** START Data extract **
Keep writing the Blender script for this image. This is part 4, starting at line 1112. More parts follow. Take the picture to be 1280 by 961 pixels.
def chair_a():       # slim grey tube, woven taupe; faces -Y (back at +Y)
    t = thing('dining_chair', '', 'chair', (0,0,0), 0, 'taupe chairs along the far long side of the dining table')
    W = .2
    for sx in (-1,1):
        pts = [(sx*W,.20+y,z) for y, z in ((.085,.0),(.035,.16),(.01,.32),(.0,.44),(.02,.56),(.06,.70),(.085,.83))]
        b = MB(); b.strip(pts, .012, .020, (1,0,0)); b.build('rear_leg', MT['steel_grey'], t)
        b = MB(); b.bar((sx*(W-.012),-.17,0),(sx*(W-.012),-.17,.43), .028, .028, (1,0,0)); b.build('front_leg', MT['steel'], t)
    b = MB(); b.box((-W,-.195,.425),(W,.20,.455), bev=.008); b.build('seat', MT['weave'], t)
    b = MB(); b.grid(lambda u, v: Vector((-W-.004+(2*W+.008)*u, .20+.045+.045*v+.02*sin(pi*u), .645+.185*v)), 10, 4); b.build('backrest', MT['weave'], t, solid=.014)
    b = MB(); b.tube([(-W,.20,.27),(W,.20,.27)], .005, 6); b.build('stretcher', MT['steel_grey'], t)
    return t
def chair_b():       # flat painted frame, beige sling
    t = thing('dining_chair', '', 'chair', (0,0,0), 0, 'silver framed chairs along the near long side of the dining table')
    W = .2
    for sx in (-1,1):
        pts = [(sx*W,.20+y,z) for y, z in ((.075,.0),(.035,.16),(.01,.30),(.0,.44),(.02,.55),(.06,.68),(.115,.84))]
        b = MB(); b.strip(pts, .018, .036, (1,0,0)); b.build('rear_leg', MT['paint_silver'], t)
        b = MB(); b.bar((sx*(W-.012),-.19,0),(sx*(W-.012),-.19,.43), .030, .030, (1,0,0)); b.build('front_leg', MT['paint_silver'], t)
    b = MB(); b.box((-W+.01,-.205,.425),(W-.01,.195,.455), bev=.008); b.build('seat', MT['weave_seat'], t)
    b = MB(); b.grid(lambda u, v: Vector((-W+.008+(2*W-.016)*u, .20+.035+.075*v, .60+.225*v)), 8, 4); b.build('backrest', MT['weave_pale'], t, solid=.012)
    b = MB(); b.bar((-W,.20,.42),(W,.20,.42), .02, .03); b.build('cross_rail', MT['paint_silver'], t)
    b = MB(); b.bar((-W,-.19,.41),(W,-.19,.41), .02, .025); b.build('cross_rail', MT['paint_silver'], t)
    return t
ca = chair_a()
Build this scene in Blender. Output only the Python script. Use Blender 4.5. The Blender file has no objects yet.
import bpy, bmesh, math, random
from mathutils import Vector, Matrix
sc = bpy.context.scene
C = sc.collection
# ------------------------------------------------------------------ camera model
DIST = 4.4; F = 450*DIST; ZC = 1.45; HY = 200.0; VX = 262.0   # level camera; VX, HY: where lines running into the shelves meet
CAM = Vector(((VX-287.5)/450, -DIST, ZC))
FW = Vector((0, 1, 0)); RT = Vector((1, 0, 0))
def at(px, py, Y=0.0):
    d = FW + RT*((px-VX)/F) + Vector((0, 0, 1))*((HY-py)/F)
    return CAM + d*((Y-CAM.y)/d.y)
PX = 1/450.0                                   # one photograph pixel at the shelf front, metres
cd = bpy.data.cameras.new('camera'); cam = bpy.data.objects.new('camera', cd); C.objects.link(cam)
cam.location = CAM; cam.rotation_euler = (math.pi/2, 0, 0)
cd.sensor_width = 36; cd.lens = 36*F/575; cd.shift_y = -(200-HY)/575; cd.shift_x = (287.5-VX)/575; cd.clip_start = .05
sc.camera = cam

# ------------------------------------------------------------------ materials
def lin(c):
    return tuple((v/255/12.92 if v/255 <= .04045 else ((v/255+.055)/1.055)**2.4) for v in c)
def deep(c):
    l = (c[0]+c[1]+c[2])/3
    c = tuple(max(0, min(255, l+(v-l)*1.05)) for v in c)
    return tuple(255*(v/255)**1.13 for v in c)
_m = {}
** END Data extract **
Using the data above, repeat every line exactly.

Keep writing the Blender script for this image. This is part 4, starting at line 1112. More parts follow. Take the picture to be 1280 by 961 pixels.
def chair_a():       # slim grey tube, woven taupe; faces -Y (back at +Y)
    t = thing('dining_chair', '', 'chair', (0,0,0), 0, 'taupe chairs along the far long side of the dining table')
    W = .2
    for sx in (-1,1):
        pts = [(sx*W,.20+y,z) for y, z in ((.085,.0),(.035,.16),(.01,.32),(.0,.44),(.02,.56),(.06,.70),(.085,.83))]
        b = MB(); b.strip(pts, .012, .020, (1,0,0)); b.build('rear_leg', MT['steel_grey'], t)
        b = MB(); b.bar((sx*(W-.012),-.17,0),(sx*(W-.012),-.17,.43), .028, .028, (1,0,0)); b.build('front_leg', MT['steel'], t)
    b = MB(); b.box((-W,-.195,.425),(W,.20,.455), bev=.008); b.build('seat', MT['weave'], t)
    b = MB(); b.grid(lambda u, v: Vector((-W-.004+(2*W+.008)*u, .20+.045+.045*v+.02*sin(pi*u), .645+.185*v)), 10, 4); b.build('backrest', MT['weave'], t, solid=.014)
    b = MB(); b.tube([(-W,.20,.27),(W,.20,.27)], .005, 6); b.build('stretcher', MT['steel_grey'], t)
    return t
def chair_b():       # flat painted frame, beige sling
    t = thing('dining_chair', '', 'chair', (0,0,0), 0, 'silver framed chairs along the near long side of the dining table')
    W = .2
    for sx in (-1,1):
        pts = [(sx*W,.20+y,z) for y, z in ((.075,.0),(.035,.16),(.01,.30),(.0,.44),(.02,.55),(.06,.68),(.115,.84))]
        b = MB(); b.strip(pts, .018, .036, (1,0,0)); b.build('rear_leg', MT['paint_silver'], t)
        b = MB(); b.bar((sx*(W-.012),-.19,0),(sx*(W-.012),-.19,.43), .030, .030, (1,0,0)); b.build('front_leg', MT['paint_silver'], t)
    b = MB(); b.box((-W+.01,-.205,.425),(W-.01,.195,.455), bev=.008); b.build('seat', MT['weave_seat'], t)
    b = MB(); b.grid(lambda u, v: Vector((-W+.008+(2*W-.016)*u, .20+.035+.075*v, .60+.225*v)), 8, 4); b.build('backrest', MT['weave_pale'], t, solid=.012)
    b = MB(); b.bar((-W,.20,.42),(W,.20,.42), .02, .03); b.build('cross_rail', MT['paint_silver'], t)
    b = MB(); b.bar((-W,-.19,.41),(W,-.19,.41), .02, .025); b.build('cross_rail', MT['paint_silver'], t)
    return t
ca = chair_a()
Build this scene in Blender. Output only the Python script. Use Blender 4.5. The Blender file has no objects yet.
import bpy, bmesh, math, random
from mathutils import Vector, Matrix
sc = bpy.context.scene
C = sc.collection
# ------------------------------------------------------------------ camera model
DIST = 4.4; F = 450*DIST; ZC = 1.45; HY = 200.0; VX = 262.0   # level camera; VX, HY: where lines running into the shelves meet
CAM = Vector(((VX-287.5)/450, -DIST, ZC))
FW = Vector((0, 1, 0)); RT = Vector((1, 0, 0))
def at(px, py, Y=0.0):
    d = FW + RT*((px-VX)/F) + Vector((0, 0, 1))*((HY-py)/F)
    return CAM + d*((Y-CAM.y)/d.y)
PX = 1/450.0                                   # one photograph pixel at the shelf front, metres
cd = bpy.data.cameras.new('camera'); cam = bpy.data.objects.new('camera', cd); C.objects.link(cam)
cam.location = CAM; cam.rotation_euler = (math.pi/2, 0, 0)
cd.sensor_width = 36; cd.lens = 36*F/575; cd.shift_y = -(200-HY)/575; cd.shift_x = (287.5-VX)/575; cd.clip_start = .05
sc.camera = cam

# ------------------------------------------------------------------ materials
def lin(c):
    return tuple((v/255/12.92 if v/255 <= .04045 else ((v/255+.055)/1.055)**2.4) for v in c)
def deep(c):
    l = (c[0]+c[1]+c[2])/3
    c = tuple(max(0, min(255, l+(v-l)*1.05)) for v in c)
    return tuple(255*(v/255)**1.13 for v in c)
_m = {}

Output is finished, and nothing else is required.